In the not-for-profit industry fund sector, the trustee boards of funds were all independent, he said.

“Of the 600-plus members of the AIST, none that I know of is an executive of any fund which they govern,” he said.

While the boards of the not-for-profit funds typically had equal representation of employer and employee trustees, about 60 trustees were appointed by the boards from outside the employer and union ranks.

“These so-called ‘independents’ are chosen to fill an occasional skill gap on a board,” Noonan, who is chair of industry fund Media Super, said.

But overwhelmingly, the trustee boards of industry funds had equal representation of employers and unions. This included industry funds such as AustralianSuper, Cbus, Hesta and Media Super.
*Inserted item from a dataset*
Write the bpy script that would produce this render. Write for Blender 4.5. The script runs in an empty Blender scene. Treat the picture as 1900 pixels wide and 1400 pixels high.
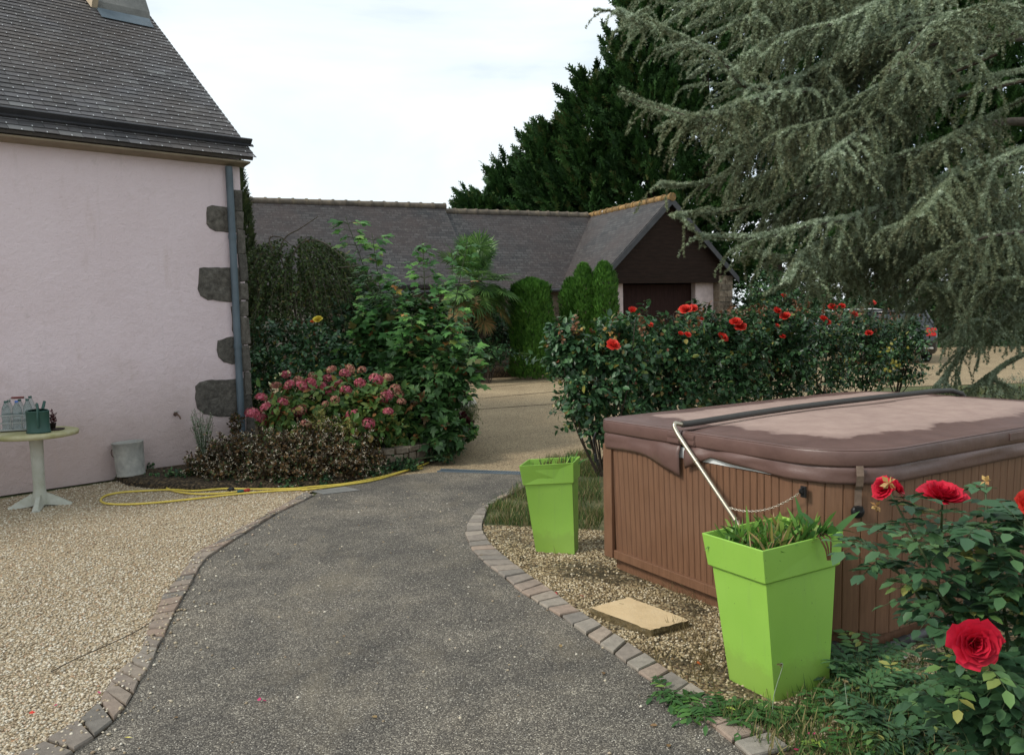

Noonan said there were “all sorts of ways of governing companies and financial institutions and those that claim there is a perfect model are kidding themselves, or fibbing. Take listed companies in Australia”.

“How do you imagine an ‘independent’ gets elected to a board, and why do you think the boards of companies all seem to look pretty similar – older-aged men from the legal, accounting, actuarial and professional director class?

“Theoretically, shareholders vote them in, and vote them off the island if they turn out to be duds,” he said.